Impatience et énergie frissonnante…

 

Je ne reviens pas moi-même de tant de beauté au point que je me suis posé la question de me faire piéger par un éclairage possiblement un peu faussé, des timbres qui pourraient donner l'impression d'être entourés d'une petite nimbe un peu répétitive, pour être parfois complètement saisi par la sensation exactement contraire d'une acuité par la matière et la texture, crue, unique, bouleversante d’authenticité !

Afin de ne pas tomber sur la combinaison idéale qui aurait dévoyé notre perception de ce génial appareil, les essais ont été menés sur  diverses enceintes comme précisé en introduction, Davis Nikita, Mulidine Harmonie V3, Living Voice IBX/R3, ppfff Ada & Ava : toujours le même constat d’un quasi état de grâce et quelques négligeables divergences de comportement dans le bas du spectre.

Arne est décidément un objet rare, fait de contradictions, pas destiné à tout le monde, moins universel peut-être que notre référence absolue en intégré à tubes, mais qui justifie grandement son tarif comme le prix de ce dont il faut le choyer pour extraire le meilleur de ses capacités prolixes qui touchent au divin.
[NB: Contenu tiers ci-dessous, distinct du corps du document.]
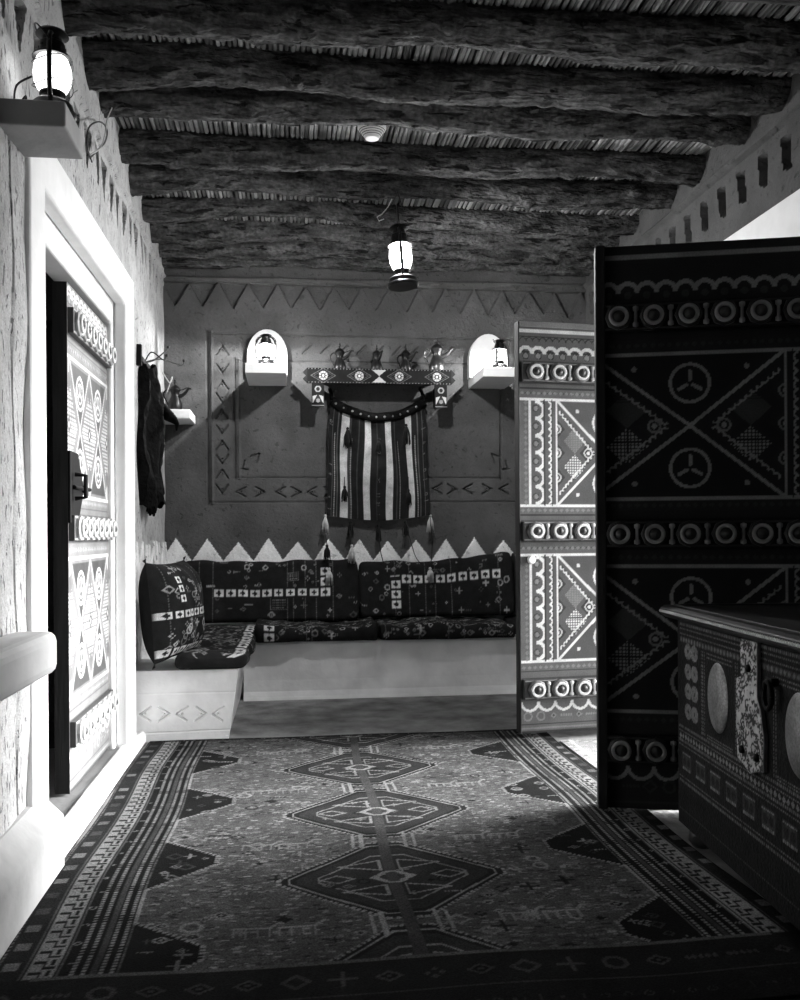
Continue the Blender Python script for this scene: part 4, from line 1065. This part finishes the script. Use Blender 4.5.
mb = MB(); flat_grid(mb, r, (bx0, 0, .07), (1, 0, 0), (0, 0, 1)); mb.box((bx0, .0006, .07), (CL - bx0, CD - .02, CH - .04), .022)
body = mb.build('chest_body', M['chest'], root)
for y_ in (.02, CD - .10):
    for s in (bx0 + .01, CL - bx0 - .09):
        mb = MB(); mb.lathe([(.03, 0), (.045, .02), (.04, .05), (.03, .07)], 16, (s + .04, y_ + .04, 0)); mb.build('foot', M['chesttop'], root, smooth=True)
mb = MB(); mb.prism([(0, -.018, CH - .04), (0, -.035, CH - .028), (0, -.035, CH - .008), (0, -.02, CH), (0, CD, CH), (0, CD + .02, CH - .01), (0, CD + .02, CH - .04)], (CL, 0, 0))
lid = mb.build('lid', M['chesttop'], root, bevel=.004)
mb = MB(); mb.box((.05, .0, CH), (CL - .05, .012, CH + .006)); mb.box((.05, CD - .035, CH), (CL - .05, CD - .02, CH + .012)); mb.box((.04, .0, CH), (.052, CD - .02, CH + .006)); mb.build('lid_moulding', M['chesttop'], lid, bevel=.002)
mb = MB()
for k in range(100):
    mb.lathe([(.0055, 0), (.004, .004), (0, .005)], 8, (.01 + k * (CL - .02) / 99, -.036, CH - .018), .5, Matrix.Rotation(PI / 2, 3, 'X'))
for k in range(46): mb.lathe([(.0055, 0), (.004, .004), (0, .005)], 8, (-.0005, -.025 + k * .0140, CH - .018), .5, Matrix.Rotation(-PI / 2, 3, 'Y'))
nl = mb.build('lid_nails', M['stud'], lid); nl['kind'] = 'stuff'
for s in (.425, .935):
    mb = MB()
    N_ = 40; ring_ = [(.075 * math.cos(w), .105 * math.sin(w)) for w in [2 * PI * k / N_ for k in range(N_)]]
    V = [(s + a, -.001, .545 + b_) for a, b_ in ring_] + [(s + a * .9, -.007, .545 + b_ * .93) for a, b_ in ring_] + [(s, -.010, .545)]
    mb.add(V, [(k, (k + 1) % N_, (k + 1) % N_ + N_, k + N_) for k in range(N_)] + [(k + N_, (k + 1) % N_ + N_, 2 * N_) for k in range(N_)])
    mb.build('oval_plate', M['tin'], body, smooth=True)
# pierced hasp
s0 = .67
prof = [(-.055, .745), (-.055, .64), (-.085, .63), (-.088, .50), (-.08, .41), (-.04, .40), (0, .385), (.04, .40), (.085, .41), (.09, .50), (.07, .57), (.05, .60), (.05, .745)]
r = Ras(.20, .38, .0035, .02); keep = rnd; rnd = random.Random(17)
r.rect(0, 0, .2, .38, .55)
for k in range(330):
    c_ = (rnd.uniform(0, .2), rnd.uniform(0, .38)); w_ = rnd.uniform(0, 2 * PI)
    r.ring(c_, rnd.uniform(.006, .014), .0055, .02, w_, w_ + rnd.uniform(1.5, 4)); r.disc((c_[0] + .01, c_[1]), .003, .03)
rnd = keep
pr = [(a + .10, h - .375) for a, h in prof]
inside = Ras(.20, .38, .0035, 0); inside.poly(pr, 1)
mk_ = (inside.c[:-1, :-1] > .5) & (inside.c[1:, 1:] > .5)
mb = MB(); flat_grid(mb, r, (s0 - .10, -.0125, .375), (1, 0, 0), (0, 0, 1), mask=mk_)
mb.prism([(s0 + a, -.012, h) for a, h in prof][::-1], (0, .010, 0), .3); hp = mb.build('hasp_plate', M['tinpattern'], body)
for a, h in ((-.045, .44), (.05, .44), (.0, .67)):
    mb = MB(); mb.lathe([(.012, 0), (.010, .008), (0, .011)], 14, (s0 + a, -.012, h), .5, Matrix.Rotation(PI / 2, 3, 'X')); mb.build('rivet', M['iron'], hp, smooth=True)
mb = MB(); mb.tube([(s0 + .13 + .022 * math.cos(w), -.02, .62 + .035 * math.sin(w)) for w in [2 * PI * k / 24 for k in range(25)]], .007, 8); mb.box((s0 + .112, -.018, .645), (s0 + .148, 0, .665)); mb.build('ring_handle', M['iron'], body, smooth=True, auto=40)
tag(root, 'dark wooden chest studded with tin ovals and nail bands, in front of the black door', 'chest')

# ================================================================== light
w = bpy.data.worlds.new('World'); bpy.context.scene.world = w; w.use_nodes = True
nt = w.node_tree; N = nt.nodes; L = nt.links; bg = N['Background']; bg.inputs['Color'].default_value = (1, 1, 1, 1)
SKY, GLOW, EXPO = 2.5, 158.0, 22.0
tcn = N.new('ShaderNodeTexCoord'); dt = N.new('ShaderNodeVectorMath'); dt.operation = 'DOT_PRODUCT'
az, el = math.radians(11), math.radians(14)
dt.inputs[1].default_value = (math.cos(az) * math.cos(el), math.sin(az) * math.cos(el), math.sin(el)); L.new(tcn.outputs['Generated'], dt.inputs[0])
def mth(op, a, b):
    m = N.new('ShaderNodeMath'); m.operation = op
    for i, v in enumerate((a, b)):
        if hasattr(v, 'default_value'): L.new(v, m.inputs[i])
        else: m.inputs[i].default_value = v
    return m.outputs[0]
g = mth('POWER', mth('MAXIMUM', dt.outputs['Value'], 0.0), EXPO)
L.new(mth('ADD', mth('MULTIPLY', g, GLOW), SKY), bg.inputs['Strength'])
ld = bpy.data.lights.new('doorway_portal', 'AREA'); ld.shape = 'RECTANGLE'; ld.size = 1.64; ld.size_y = 2.14; ld.cycles.is_portal = True
lo = bpy.data.objects.new('doorway_portal', ld); col.objects.link(lo); lo.location = (2.61, 3.785, 1.08); lo.rotation_euler = (PI / 2, 0, PI / 2)

# ================================================================== camera and view
cd = bpy.data.cameras.new('Camera'); cam = bpy.data.objects.new('Camera', cd); col.objects.link(cam)
cd.sensor_width = 36; cd.sensor_fit = 'AUTO'; cd.lens = 32.4; cd.shift_y = .035; cd.clip_start = .05
back = -_f
Mx = Matrix(((RV.x, UV.x, back.x, 0), (RV.y, UV.y, back.y, 0), (RV.z, UV.z, back.z, CZ), (0, 0, 0, 1)))
cam.matrix_world = Mx
sc = bpy.context.scene; sc.camera = cam
sc.view_settings.view_transform = 'Standard'; sc.view_settings.look = 'None'; sc.view_settings.gamma = 1; sc.view_settings.exposure = 0; sc.view_settings.use_curve_mapping = False
sc.cycles.use_denoising = True
sc.cycles.max_bounces = 8; sc.cycles.diffuse_bounces = 3; sc.cycles.transparent_max_bounces = 12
On pourra nous opposer que pour un appareil de cette gamme, c’est la moindre des choses. Soit, mais dites-le donc aux fabricants qui osent des tarifs prohibitifs sans parvenir à un embryon de félicité sonore…

 

Synthèse :

DIAMs 5 OR

 

 

 

Il faut bien qu’on se réserve une étoile, on ne sait jamais…

 

RAPPORT QUALITÉ/PRIX

Est-ce que ça a encore du sens à ce stade ? Oui sans doute…

Pour nous, le prix est entièrement justifié par les prestations musicales, la présentation de l’appareil qui le destine à des esthètes fortunés sans pour autant être la seule raison de se lancer. Mais aussi parce que des années d’écoute d’appareil à pas de prix incluant des combinaisons préampli + ampli séparés avec les câbles supplémentaires afférents nous ont rarement procuré une telle excitation, un tel plaisir à faire notre métier.

Mieux : à côté du Kondo Overture II, dont l’expression artistique passe par une humilité absolue où son comparse suédois mitonne une beauté d’illusionniste féerique, le Arne incarne la justification de notre engagement.